By Diana Bowley, BDN Staff

DEXTER, Maine — The town could save about $10,000 a year in fuel if it’s successful in obtaining an energy grant for the purchase of a wood pellet furnace for the town hall, according to a town official.

Town Manager David Pearson received Town Council approval on Thursday to apply for one of the Maine Forest Service’s grants from its Public Building Wood to Energy Program. Under the program, funded by $11.5 million from the American Recovery and Reinvestment Act, municipalities can apply for grants of up to $25,000 for standard projects or up to $750,000 for complex projects. The deadline for applications is Jan. 5.

The funds are to be used to convert public buildings to wood heat or a combination of wood and another fuel.

“We’re pretty excited about that,” Pearson said of the possibility of the grant, which funds up to 90 percent of the project costs. Consultant Mike McCormick is writing the grant application for the town.

Efficiency Maine suggested in its evaluation of the town hall that the town was burning “way too much oil,” Pearson said Monday. The town spent about $16,000 on oil last year, he said.

Pearson said a new pellet furnace is expected to cost about $70,000 compared with about $55,000 for a new oil furnace, but he said the town would save money on fuel in the long run.
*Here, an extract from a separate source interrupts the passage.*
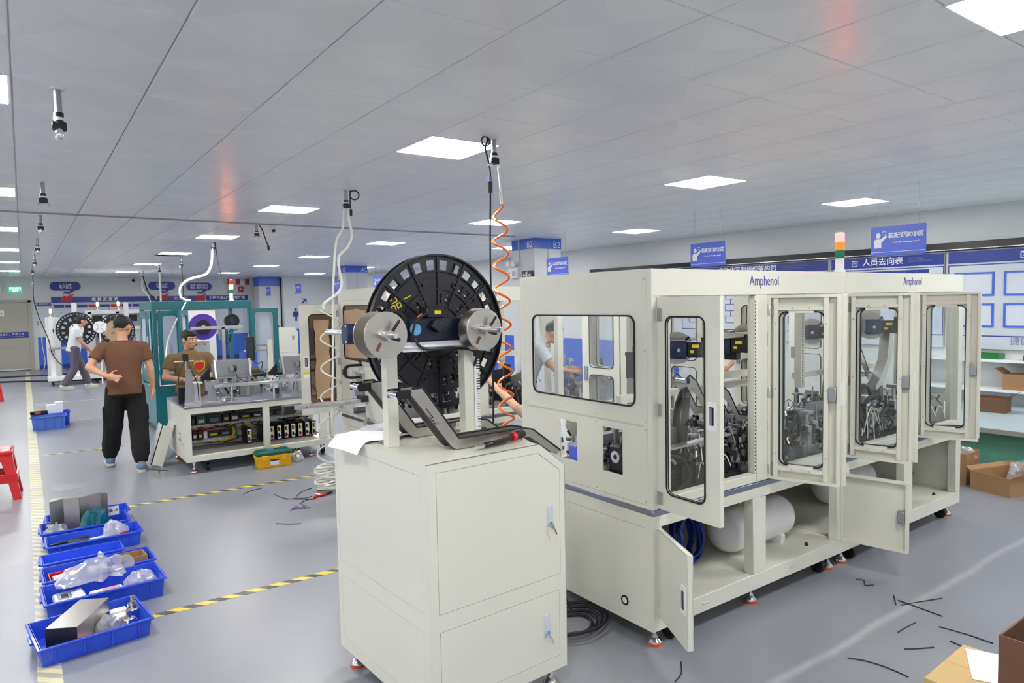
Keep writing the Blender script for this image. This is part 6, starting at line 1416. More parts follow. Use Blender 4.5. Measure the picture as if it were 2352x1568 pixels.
# man in brown, seen from behind, one hand on his back
person('man in brown t-shirt and black trousers seen from behind, hand behind his back', (.87, 8.55, 0), -.08,
       dict(pel=(0, -.02, .90), chest=(0, 0, 1.24), neck=(0, .01, 1.425), head=(.01, .03, 1.575), shL=(-.195, 0, 1.38), shR=(.195, 0, 1.375), elL=(-.325, -.08, 1.15), wrL=(-.17, -.20, 1.055), elR=(.255, -.02, 1.10), wrR=(.27, .02, .87), hiL=(-.09, 0, .87), hiR=(.09, 0, .87), knL=(-.13, .10, .48), anL=(-.175, .28, .10), knR=(.115, -.02, .48), anR=(.115, -.20, .09), ftL=(-.1, 1, 0), ftR=(.12, 1, 0)),
       'shirt_brown', 'black_cloth', 'hair', 'shoe_blue', .62, .0085, bag=1.2, hyaw=-.55, hands=({'d': (.9, -.15, -.25), 'n': (0, -1, .2), 'curl': .28, 'spread': .2, 'side': -1}, {'d': (0, .15, -1), 'curl': .5}))
# man at the assembly bench
person('man in olive t-shirt with a red badge working behind the assembly bench', (1.64, 9.16, 0), PI,
       dict(pel=(0, 0, .70), chest=(0, .03, 1.05), neck=(0, .03, 1.225), head=(0, .05, 1.375), shL=(-.21, .02, 1.18), shR=(.21, .02, 1.18), elL=(-.285, .06, .93), wrL=(-.09, .22, .90), elR=(.285, .06, .93), wrR=(.08, .20, .89), hiL=(-.1, 0, .68), hiR=(.1, 0, .68), knL=(-.12, .10, .38), knR=(.12, .10, .38), anL=(-.12, -.05, .09), anR=(.12, -.05, .09)),
       'shirt_olive', 'denim', 'hair', 'shoe_white', .6, .0085, hyaw=.55, hpitch=-.12, badge=True, belly=1.12, hands=({'d': (.9, .35, .0), 'curl': .6}, {'d': (-.9, .4, .05), 'curl': .6}))
t = thing('small_part', 'small silver part held in the hands of the man at the bench', 'machine part', (1.645, 8.90, .905)); MB().box((0, 0, .0), (.05, .03, .03), .4).build('part_block', 'steel', t, bev=.004); MB().cyl((0, 0, .01), (.03, 0, .04), .01).build('part_pin', 'chrome', t)
# man walking in the distance
person('man in pale grey polo shirt walking to the right in the distance', (.88, 18.15, 0), -1.42,
       dict(pel=(0, 0, .90), chest=(0, .06, 1.22), neck=(0, .12, 1.39), head=(0, .19, 1.52), shL=(-.18, .07, 1.35), shR=(.18, .07, 1.35), elL=(-.24, .12, 1.07), wrL=(-.2, .30, .90), elR=(.24, .10, 1.07), wrR=(.22, .28, .88), knL=(-.09, .16, .49), anL=(-.09, .28, .09), knR=(.10, -.02, .47), anR=(.1, -.24, .10), ftL=(0, 1, 0), ftR=(.05, 1, 0)),
       'shirt_grey', 'trousers_grey', 'hair', 'shoe_white', .62, .011, hpitch=-.15, hair_style='mop')
# man seen through the wide end window
person('man in grey polo shirt bending over a bench, seen through the end window', (4.60, 6.10, 0), -2.1,
       dict(pel=(0, -.08, .88), chest=(0, .06, 1.17), neck=(0, .16, 1.30), head=(0, .27, 1.40), shL=(-.18, .10, 1.27), shR=(.18, .10, 1.27), elL=(-.24, .24, 1.02), wrL=(-.16, .48, .98), elR=(.24, .24, 1.02), wrR=(.14, .46, .97), hiL=(-.09, -.06, .86), hiR=(.09, -.06, .86)),
       'shirt_grey', 'trousers_grey', 'hair', 'shoe_white', .6, .010, hyaw=.15, hpitch=-.45)
# man at the far side of the first machine
person('man in white shirt and glasses half hidden behind the slotted post', (6.66, 4.58, 0), 1.45,
       dict(pel=(0, 0, .90), chest=(0, .03, 1.22), neck=(0, .06, 1.38), head=(0, .11, 1.51), elL=(-.24, .08, 1.08), wrL=(-.18, .30, .98), elR=(.24, .08, 1.08), wrR=(.18, .30, .98)),
       'shirt_white', 'black_cloth', 'hair', 'shoe_white', .6, .010, hpitch=-.35)
# crouching man behind the bench
person('man in patterned white shirt crouching low behind the assembly bench', (2.50, 9.28, 0), 2.6,
       dict(pel=(0, -.12, .30), chest=(0, .05, .58), neck=(0, .12, .73), head=(0, .17, .86), shL=(-.18, .08, .70), shR=(.18, .08, .70), elL=(-.27, .22, .55), wrL=(-.14, .40, .66), elR=(.27, .2, .55), wrR=(.16, .40, .66), hiL=(-.1, -.1, .28), hiR=(.1, -.1, .28), knL=(-.18, .25, .45), knR=(.18, .25, .45), anL=(-.14, .02, .09), anR=(.14, .02, .09)),
       'shirt_white', 'denim', 'hair_brown', 'shoe_white', .65, .010, hyaw=.5, hpitch=-.2)
# man reaching into the second machine
person('man crouching behind the nearest machine, one bare arm reaching into the machine behind it', (3.78, 4.72, 0), .5,
       dict(pel=(.06, -.14, .26), chest=(.03, .0, .54), neck=(.0, .05, .70), head=(0, .1, .82), shL=(-.16, .05, .68), shR=(.19, .0, .66), elL=(-.32, .20, .86), wrL=(-.33, .42, 1.06), elR=(.25, .16, .50), wrR=(.15, .34, .50), hiL=(-.06, -.12, .25), hiR=(.14, -.12, .25), knL=(-.15, .22, .40), knR=(.2, .22, .40), anL=(-.13, -.05, .09), anR=(.13, -.05, .09)),
       'shirt_grey', 'trousers_grey', 'hair', 'shoe_white', .5, .010, skin='skin_pale', hpitch=-.1)
# ======================= crates, stools, boxes =======================
def crate(label, loc, rz, sx, sy, sz, m='crate_blue', group='blue crates in a row on the floor', tagtext=None, tag_side='back'):
    t = thing('plastic_crate', label, 'crate', loc, rz, group)
    x, y = sx / 2, sy / 2; th = .006; tp = .012
    # tapered walls
    def ring(z, e): return [Vector((-x + e, -y + e, z)), Vector((x - e, -y + e, z)), Vector((x - e, y - e, z)), Vector((-x + e, y - e, z))]
    b = MB(); b.stack([ring(0, tp), ring(sz, 0), ring(sz, th), ring(.006, tp + th)], True); b.build('tray_body', m, t)
    b = MB(); b.plate(rect(-x - .012, x + .012, -y - .012, y + .012), [rect(-x + th, x - th, -y + th, y - th)], 'z', sz - .012, sz); b.build('rim', m, t, bev=.002)
    for k in range(4):
        q = -x + sx * (k + .5) / 4
        for s in (-1, 1): MB().bx(q - .003, q + .003, s * y - (.004 if s > 0 else .006), s * y + (.006 if s > 0 else .004), .012, sz - .012).build('wall_rib', m, t)
    for s in (-1, 1): MB().bx(s * x - (0 if s > 0 else .022), s * x + (.022 if s > 0 else 0), -.05, .05, sz - .026, sz - .013).build('end_grip', m, t)
    if tagtext:
        yy = y - th - .003 if tag_side == 'back' else -y; q = .06
        o = MB().bx(tagtext[1] - .045, tagtext[1] + .045, yy - .002, yy, sz * .35, sz * .92).build('paper_tag', 'paper', t); text(tagtext[0], .034, 'print_black', o, (tagtext[1], yy - .003, sz * .62), bold=.001)
    return t
Rz = .10
crate('empty looking blue crate at the back of the row, behind the steel sheet', (.35, 6.53, 0), -.02, .56, .22, .10)
crate('blue crate holding the steel sheet, tagged 206-1 and 206-2', (.31, 6.18, 0), .0, .56, .30, .12, tagtext=('206 -2', -.2)); 
crate('blue crate with grey parts and a clear bag, third from the back', (.345, 5.83, 0), .02, .58, .27, .11)
crate('smaller empty blue crate in the middle of the row', (.25, 5.50, 0), .03, .46, .20, .09)
crate('blue crate with a red tray and a cut cardboard box', (.32, 5.12, 0), .04, .60, .28, .11)
crate('blue crate with white instrument cases under clear film', (.315, 4.72, 0), .05, .60, .32, .12)
crate('nearest blue crate with the steel channel, set askew', (.21, 4.22, 0), .12, .50, .38, .10)
# steel sheets and the rest of the contents
t = thing('steel_sheet', 'tall bent stainless sheet standing in the tagged crate', 'metal sheet', (.28, 6.22, .008), .0)
b = MB(); P = [(-.19, -.02), (-.10, .03), (.0, -.02), (.15, .035), (.19, -.02)]
for k in range(4): b.beam(Vector((P[k][0], P[k][1], .15)), Vector((P[k + 1][0], P[k + 1][1], .15)), .004, .30)
b.build('bent_face', 'steel_brushed', t); MB().plate([(-.19, -.02), (-.1, .03), (0, -.02), (.15, .035), (.19, -.02), (.17, .07), (-.17, .09)], [], 'z', .296, .30).build('top_fold', 'steel', t)
t = thing('paper_tag', 'white tag card marked 206-1 standing in the tagged crate', 'tag', (.50, 6.27, .12)); MB().bx(-.05, .05, -.002, .002, -.01, .06).build('card', 'paper', t); text('206 -1', .034, 'print_black', t, (0, -.003, .028), bold=.001)
crumple('plastic_bag', 'crumpled teal plastic bag in the tagged crate before the steel sheet', 'bag', (.37, 6.13, .008), .24, .16, .26, 'bag_teal', 14, peak=1.4)
crumple('plastic_bag', 'clear plastic bag at the left of the tagged crate', 'bag', (.13, 6.13, .008), .17, .14, .17, 'plastic_film', 15)
t = thing('motor_part', 'grey boxed parts lying in the third blue crate', 'machine part', (.20, 5.83, .008), .1)
MB().bx(-.11, .09, -.06, .05, 0, .05).build('part_body', 'alu_dull', t, bev=.004); MB().beam((-.12, .02, .07), (.12, .05, .075), .03, .012).build('part_bar', 'dark_metal', t); MB().bx(-.02, .1, -.05, .02, .05, .08).build('part_block', 'dark_metal', t, bev=.004)
t = thing('instrument_case', 'white and orange instrument case in the third blue crate', 'case', (.44, 5.84, .008), .12)
MB().bx(-.13, .13, -.07, .07, 0, .06).build('case_body', 'white', t, bev=.012); MB().bx(-.10, -.0, -.075, -.07, .008, .03).build('orange_label', 'foot_orange', t); MB().bx(.03, .12, -.06, .06, .06, .062).build('red_label', 'print_red', t)
crumple('plastic_bag', 'clear crumpled bag with green print in the third blue crate', 'bag', (.47, 5.88, .07), .2, .15, .12, 'plastic_film', 16)
t = thing('red_tray', 'small red tray holding a white roll in the fifth blue crate', 'tray', (.13, 5.08, .008), .05); MB().plate(rect(-.08, .08, -.08, .08), [rect(-.074, .074, -.074, .074)], 'z', 0, .09).build('tray_wall', 'red_plastic', t); MB().bx(-.074, .074, -.074, .074, .001, .006).build('tray_floor', 'red_plastic', t)
t = thing('white_roll', 'white wrapped roll lying in the red tray', 'roll', (.13, 5.08, .075), .2); MB().cyl((-.06, 0, 0), (.06, 0, .005), .028, n=16).build('roll_body', 'fabric_white', t)
carton('cut_carton', 'open cut cardboard box in the fifth blue crate', (.52, 5.14, .008), .1, .14, .14, .11, 'cardboard', flaps=False)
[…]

He said McCormick said the town could save about $10,000 a year in fuel by converting to wood pellets.

“If we could heat it with 30 tons of pellets instead of 4,500 gallons of oil, we’ll be in better shape,” he said.

The council also voted Thursday to use up to $16,000 to replace the water pump on the 1996 International firetruck. Pearson said the water pump was ruined when gas was sucked up into it. The funds will be taken from the equipment reserve account.

Approval was given to the Police Department to purchase a four-wheel-drive truck funded mostly by grants. The department has about $22,000 in grant funds for the purchase of a 2010 F150 truck for $26,000, Pearson noted. The remainder will be funded through the capital reserve account. The new truck may extend the life of the cruiser that was due to be replaced next year, he said.